Arthur's Not Funny Anymore
Todd Phillips’ Joker, which came out five years ago, is remembered mostly for setting off a baseless panic about violence at the theater, winning the Golden Lion at the Venice Film Festival and later a Best Actor Oscar for Joaquin Phoenix, and making over $1 billion worldwide at the box office at a time when audiences were rejecting most DC movies.
I'm not fond of the film. Not only did it steal most of its ideas and specific shots from Martin Scorsese’s Taxi Driver and The King of Comedy, but it also depicted probably the least interesting version of The Joker. I prefer my Joker as an unpredictable master criminal, whether Jack Nicholson’s campy version or Heath Ledger’s more cerebrally evil turn; Phoenix’s take, as a twitchy serial killer with various mental illnesses and an obvious eating disorder, wasn’t compelling, a bunch of annoying affectations rather than a performance.
Phillips, at least, was ripping off different Scorsese movies rather than biting off Goodfellas, like most filmmakers do (and which he did himself, in 2016’s War Dogs.) But I’ve always been firmly anti-Joker, even if there were never any reasons to think anyone would take up arms over it. But when I heard a sequel was on the way and it was a musical with Lady Gaga, I was hopeful. It doesn’t.
Joker: Folie à Deux is a colossal mess. It isn’t a “fascinating failure” but rather an infuriating one. It’s really two movies—a courtroom procedural and a colorful musical—that don’t fit together. There’s only enough plot for about 40 minutes, so the film keeps interrupting itself for musical numbers. They don’t work either, but they’re the only visually solid element in a film that looks like crud otherwise.
If the first Joker was a knockoff of Taxi Driver, Folie à Deux seems inspired by what happened to John Hinckley after he was inspired by that movie to shoot Ronald Reagan: a trial over whether he’s sane. The other inspiration is Chicago, another musical about an accused murderer trying to leverage celebrity to beat the rap. Its structure also bears more than a passing resemblance to the Seinfeld series finale.
Folie à Deux is set immediately after the events of the first film, and Arthur Fleck (Phoenix) is incarcerated at Arkham Asylum as he awaits trial for all the murders in the first film, of Robert De Niro’s talk show host, his boss at the clown-for-hire service, and the three subway taunters who he went Bernie Goetz on. At Arkham, he meets Gaga, playing the latest cinematic version of Harley Quinn. The two fall passionately in love, although it ends up just as turbulent as Joker/Harley couplings typically do.
The new film is notably light on recognizable characters from this universe, with no Batman in sight.
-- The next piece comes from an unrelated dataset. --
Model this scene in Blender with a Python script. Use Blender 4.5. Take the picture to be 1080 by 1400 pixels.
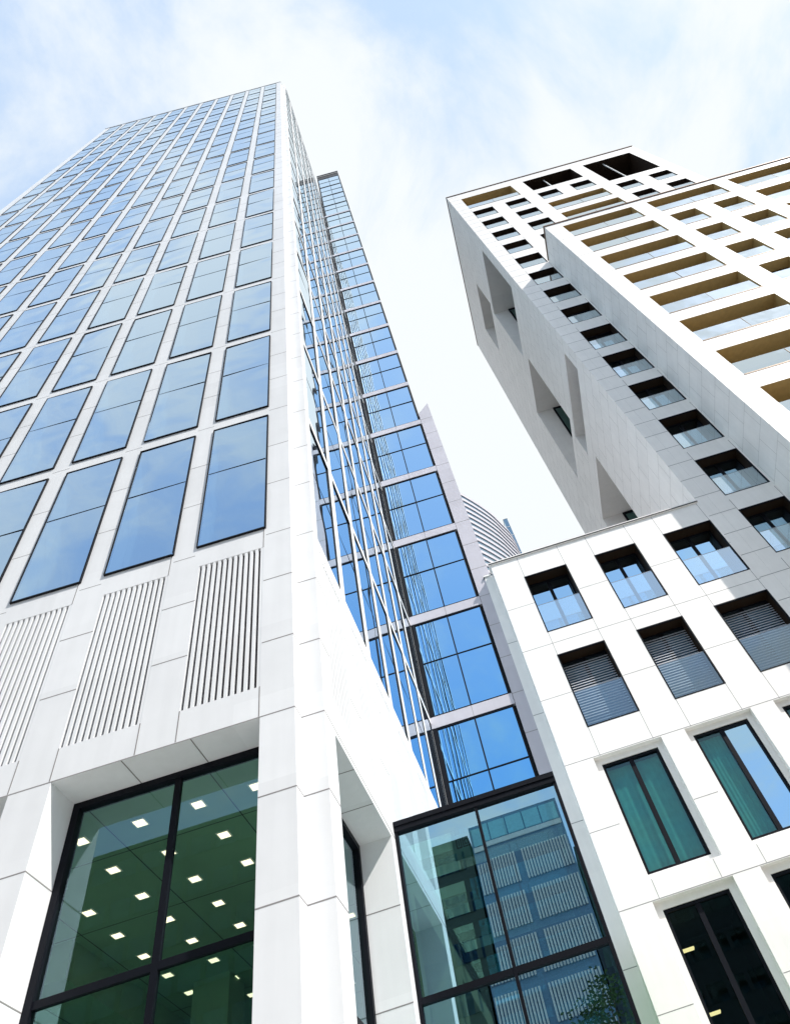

The prosecutor is a young, pre-Two Face Harvey Dent (played by Industry’s Harry Lawtey, who looks like he’s about 22; at one point, he gets to question Ken Leung, his Industry boss). The bulk of the film is taken up by pointless trial sequences, which borrow the Seinfeld finale’s gimmick of having most of the surviving characters from the first film return as witnesses. This is dull, even before we realize the Curb Your Enthusiasm finale earlier this year did a much better job riffing on the Seinfeld ending. The songs are all recognizable pop standards, and most numbers are structured as fantasy sequences to break up the tedious trial in the tradition of Lars Von Trier’s Dancer in the Dark.
The musical numbers are inspired and look good, including one scene that’s a fun homage to Sonny and Cher. These scenes, however, are repeatedly undercut by the musical disconnect between Gaga (a musical superstar) and Phoenix (who can barely sing at all).
Phoenix is a great actor, but not here. He’s contoured his body into an unhealthy shape and does a lot of twitching and screaming, but that’s not my idea of a great performance. And Gaga, whose movie role choices have been wise up to this point, never finds the right handle on the role and won’t make anyone forget Margot Robbie’s version. Meanwhile, Brendan Gleeson's thankless role as an asylum guide only made me remember his jail stint opposite an animated bear in Paddington 2.
I like the idea of a superhero musical and taking risks with what’s become a very tired genre. But combining this version of the Joker with musical numbers wouldn’t have made sense even if the actor could sing well. And it’s never clear at any point in the two hours and 20 minutes of Joker Folie à Deux what the point is.